The writers are Democratic members of the House of Representatives from Georgia, Hawaii, California, Texas, Maine, New Jersey and Oregon.

Time kills deals. This is an old business saying and the essence of why we are pushing to get the bipartisan infrastructure bill through Congress and immediately to President Biden’s desk — as the president himself requested the day after it passed the Senate.

The challenge we face right now is that there is a standoff with some of our colleagues who have decided to hold the infrastructure bill hostage for months, or kill it altogether, if they don’t get what they want in the next bill — a largely undefined $3.5 trillion reconciliation package. While we have concerns about the level of spending and potential revenue raisers, we are open to immediate consideration of that package.

But we are firmly opposed to holding the president’s infrastructure legislation hostage to reconciliation, risking its passage and the bipartisan support behind it.

We can walk and chew gum, just as the Senate did. We can pass the infrastructure measure now, and then quickly consider reconciliation and the policies from climate to health care to universal pre-K that we believe are critical.

Opinion by the Editorial Board: Failing on infrastructure would be bad for the nation and a self-own for Democrats

Across this country, far too many communities are struggling with crumbling roads and structurally unsound bridges, outrageous congestion, lead-coated pipes and no broadband access. You don’t hold up a major priority of the country, and millions of jobs, as some form of leverage. The infrastructure bill is not a political football.

When we ran in our districts, we promised our constituents that we would work across the aisle to solve their problems responsibly; that we would focus on bringing back jobs, building our economy, investing in infrastructure and tackling existential threats such as climate change. The bipartisan infrastructure bill delivers just that — thoughtful policy that will make historic investments in transit, rail, roads, bridges and tunnels — and water and wastewater. It will overhaul our electric grid and invest in broadband, electric vehicles and climate resilience. This bill represents a trillion-dollar investment for America’s physical infrastructure, and will create 2 million new jobs a year for the next decade.

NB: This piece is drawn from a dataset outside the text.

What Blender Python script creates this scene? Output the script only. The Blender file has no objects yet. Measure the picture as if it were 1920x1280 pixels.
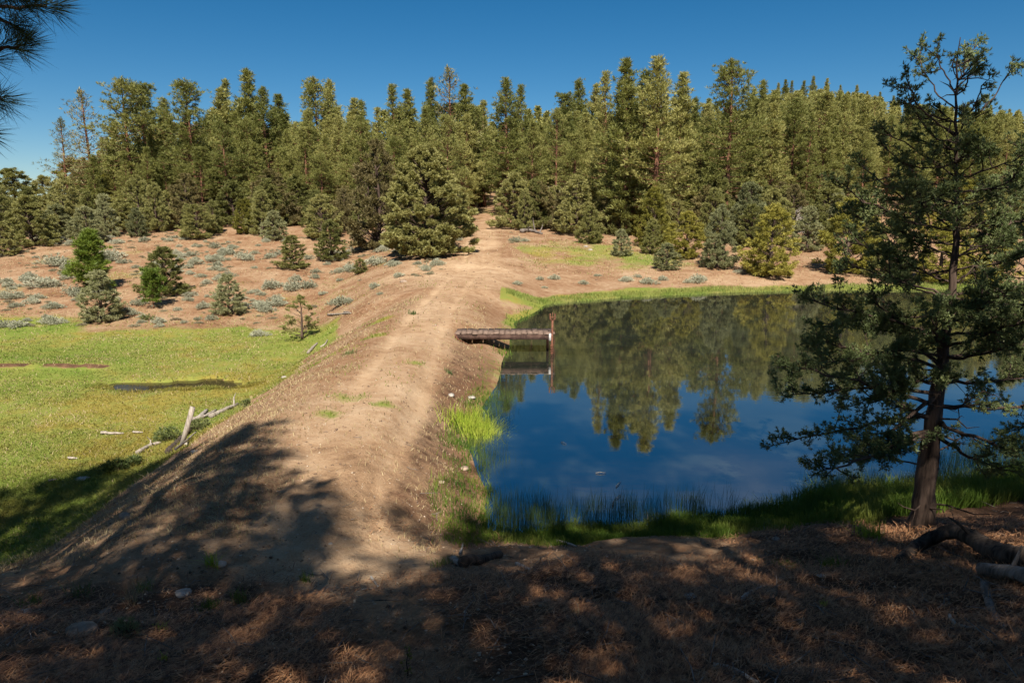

This infrastructure bill was crafted the way most of us imagine legislation should be developed: with a bipartisan group of legislators in the House and Senate working together, negotiating and finding common ground. That’s what governing is about, and America is thirsty for it, especially after the past four years. The infrastructure bill has broad support — by both the Chamber of Commerce and organized labor, including the AFL-CIO and local building trades. Now, we are urging House leadership and the president to move this trillion-dollar, once-in-a-century measure through the House quickly, sign the bill, and get shovels in the ground and people to work.

We hear often in D.C. that we need big policy changes that “meet the moment.” This once-in-a-century infrastructure bill does just that: It meets the actual moment we are in. It is bipartisan at a moment when we are deeply divided. It will add jobs, build the economy, fix our crumbling infrastructure and help tackle climate change. Let’s take the win for American workers, and the nation, and pass the bipartisan infrastructure bill.